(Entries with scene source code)

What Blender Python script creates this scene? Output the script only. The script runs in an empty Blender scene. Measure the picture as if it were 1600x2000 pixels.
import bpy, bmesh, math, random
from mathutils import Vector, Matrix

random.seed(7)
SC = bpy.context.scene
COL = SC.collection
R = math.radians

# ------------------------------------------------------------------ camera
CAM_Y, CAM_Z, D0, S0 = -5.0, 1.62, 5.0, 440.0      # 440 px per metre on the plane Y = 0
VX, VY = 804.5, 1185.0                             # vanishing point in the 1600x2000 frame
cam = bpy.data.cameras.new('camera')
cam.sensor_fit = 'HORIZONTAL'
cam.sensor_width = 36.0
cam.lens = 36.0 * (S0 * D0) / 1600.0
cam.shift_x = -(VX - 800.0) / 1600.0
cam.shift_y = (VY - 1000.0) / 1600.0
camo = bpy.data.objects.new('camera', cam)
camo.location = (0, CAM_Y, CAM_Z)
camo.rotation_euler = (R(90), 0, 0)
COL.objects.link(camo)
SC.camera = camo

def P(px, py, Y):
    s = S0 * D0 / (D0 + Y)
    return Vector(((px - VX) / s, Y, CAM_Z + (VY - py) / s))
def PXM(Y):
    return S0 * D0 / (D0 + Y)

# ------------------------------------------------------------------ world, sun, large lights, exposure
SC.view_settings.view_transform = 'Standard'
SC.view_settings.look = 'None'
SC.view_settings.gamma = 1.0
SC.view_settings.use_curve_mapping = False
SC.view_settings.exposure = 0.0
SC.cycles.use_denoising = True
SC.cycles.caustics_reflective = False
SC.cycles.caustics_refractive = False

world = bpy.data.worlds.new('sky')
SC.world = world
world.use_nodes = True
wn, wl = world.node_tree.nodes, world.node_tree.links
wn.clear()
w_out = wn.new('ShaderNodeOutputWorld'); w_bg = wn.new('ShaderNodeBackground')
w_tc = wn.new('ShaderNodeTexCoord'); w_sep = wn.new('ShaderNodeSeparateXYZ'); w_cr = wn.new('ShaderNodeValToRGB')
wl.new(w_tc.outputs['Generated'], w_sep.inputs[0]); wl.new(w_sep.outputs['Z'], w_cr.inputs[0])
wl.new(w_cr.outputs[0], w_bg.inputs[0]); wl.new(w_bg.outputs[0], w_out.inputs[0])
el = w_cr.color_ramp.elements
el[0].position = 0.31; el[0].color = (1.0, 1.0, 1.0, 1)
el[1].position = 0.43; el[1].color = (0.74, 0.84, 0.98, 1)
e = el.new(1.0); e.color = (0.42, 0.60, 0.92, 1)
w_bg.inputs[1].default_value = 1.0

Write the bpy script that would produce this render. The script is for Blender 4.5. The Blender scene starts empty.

■ **OBJECTIVE**
Using the entries above, quote each line verbatim from the first through the line that contains "return S0 * D0 / (D0 + Y)".

■ **EXERCISE RESPONSE**
What Blender Python script creates this scene? Output the script only. The script runs in an empty Blender scene. Measure the picture as if it were 1600x2000 pixels.
import bpy, bmesh, math, random
from mathutils import Vector, Matrix

random.seed(7)
SC = bpy.context.scene
COL = SC.collection
R = math.radians

# ------------------------------------------------------------------ camera
CAM_Y, CAM_Z, D0, S0 = -5.0, 1.62, 5.0, 440.0      # 440 px per metre on the plane Y = 0
VX, VY = 804.5, 1185.0                             # vanishing point in the 1600x2000 frame
cam = bpy.data.cameras.new('camera')
cam.sensor_fit = 'HORIZONTAL'
cam.sensor_width = 36.0
cam.lens = 36.0 * (S0 * D0) / 1600.0
cam.shift_x = -(VX - 800.0) / 1600.0
cam.shift_y = (VY - 1000.0) / 1600.0
camo = bpy.data.objects.new('camera', cam)
camo.location = (0, CAM_Y, CAM_Z)
camo.rotation_euler = (R(90), 0, 0)
COL.objects.link(camo)
SC.camera = camo

def P(px, py, Y):
    s = S0 * D0 / (D0 + Y)
    return Vector(((px - VX) / s, Y, CAM_Z + (VY - py) / s))
def PXM(Y):
    return S0 * D0 / (D0 + Y)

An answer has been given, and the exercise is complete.